Pero, sin embargo, ella nos deja más viva aún la visión de todo lo que queda todavía por llevar a cabo, y más sentida nuestra obligación de hacer a la Iglesia más idónea para llevar al mundo moderno su mensaje de verdad y de salvación. No se ha apartado nuestra preocupación de las condiciones del tiempo presente, ni se ha atenuado nuestro amor a la humanidad que nos rodea. Y será este anhelo de una caridad más eficiente el que llevaremos en nuestros corazones al emprender cada uno el viaje de vuelta a las sedes habituales y a las acostumbradas tareas. Antes todavía que esta asamblea trate de los problemas del apostolado moderno, todos nosotros —se puede decir— conocemos sus soluciones; la enseñanza de la Iglesia acerca de ellas es ya rica y luminosa, el ejemplo de los hermanos mejores nos ha indicado ya los caminos. ¿No podremos ya desde ahora, de vuelta de este Concilio, mostrar nuestra reavivada virtud pastoral, llevando palabras de exhortación y de aliento a nuestros fieles y a cuantos queden al alcance de nuestro ministerio? ¿No podremos ya desde ahora, casi como preparación para la sesión futura, dar a nuestra vida interior una mayor intensidad y más atento oído a la divina palabra? ¿No podremos llevar a nuestro clero un mensaje de fervor y caridad; a nuestros laicos, un saludo alentador y confiado, una invitación reconfortante a la juventud, un rayo de verdad al campo del pensamiento, un mensaje de esperanza y afecto al mundo del trabajo y a los pobres la primera bienaventuranza del Evangelio?

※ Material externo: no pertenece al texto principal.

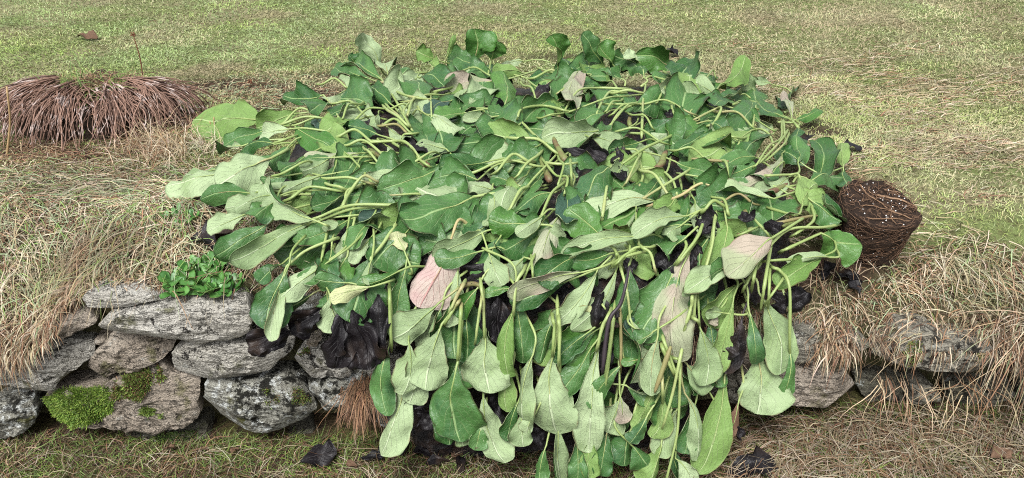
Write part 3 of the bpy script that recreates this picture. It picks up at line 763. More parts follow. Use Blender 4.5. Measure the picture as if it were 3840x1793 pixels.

Nos parece que no habría un ejercicio de ministerio más solícito para disponernos a concluir, Dios mediante, el gran Concilio, con prácticas y fructuosas determinaciones.

Y ahora permitidme una última palabra para comunicaros un plan que desde hace tiempo ha ido madurando en nuestro espíritu y que nos hemos decidido hoy hacer público ante una asamblea tan escogida y significativa.

Está tan viva en nosotros la convicción de que para la feliz conclusión del Concilio es necesario intensificar las oraciones y las obras, que hemos decidido, tras madura reflexión y abundante plegaria, hacernos Nos mismo peregrino a la tierra de Jesús Nuestro Señor. Así, pues, si Dios nos asiste queremos ir en el próximo mes de enero a Palestina, para venerar personalmente, en los lugares santos donde Cristo nació, vivió, murió y resucitado subió al cielo, los misterios principales de nuestra salvación: la Encarnación y la Redención. Veremos aquella tierra bendita, de la que Pedro salió y ninguno de sus sucesores ha vuelto. Iremos humildemente y en seguida regresaremos, haciendo un viaje de oración, de penitencia y de renovación para ofrecer a Cristo su Iglesia, para llamar a esta Iglesia única y santa a los hermanos separados, para implorar la divina misericordia en favor de la paz entre los hombres, esa paz que en nuestros días aparece todavía tan débil y temblorosa, para suplicar a Cristo Señor por la salvación de toda la Humanidad. Que la Virgen Santísima guíe nuestros pasos, que los Apóstoles Pedro y Pablo y todos los santos nos asistan benignos desde el cielo.

Y así como os tendremos presentes a todos en nuestro espíritu durante este piadosísimo viaje, así os pedimos a vosotros, venerables hermanos, que nos acompañéis con vuestras oraciones, para que este Concilio pueda llegar a buen fin, para gloria de Cristo y bien de su Iglesia.

Damos las gracias y saludamos a todos, y expresamos igualmente a los observadores nuestra agradecida y reverente despedida. Saludamos igualmente a los carísimos auditores y a todos los que han rezado y trabajado por este Concilio.

Nuestro pensamiento benévolo, pero triste, se dirige de un modo especial a nuestros hermanos en el episcopado, ausentes o que se encuentran bajo la tribulación, y a quienes con tanta alegría hubiéramos querido abrazar y cuyas oraciones, santificadas por el sufrimiento, han contribuido —estamos seguros de ello— al buen desarrollo de los trabajos de esta segunda sesión. A ellos, con nuestro paternal recuerdo y aliento para que perseveren en la fidelidad a Cristo y a su Iglesia, llegue nuestra especialísima bendición. Propiciadora de celestes favores vaya también nuestra bendición, llena de auspicios, a todos los católicos, a cuantos han sido iluminados por Cristo Salvador; a todos los hombres de buena voluntad deseamos también que Dios les conceda el don de cosas felices y saludables.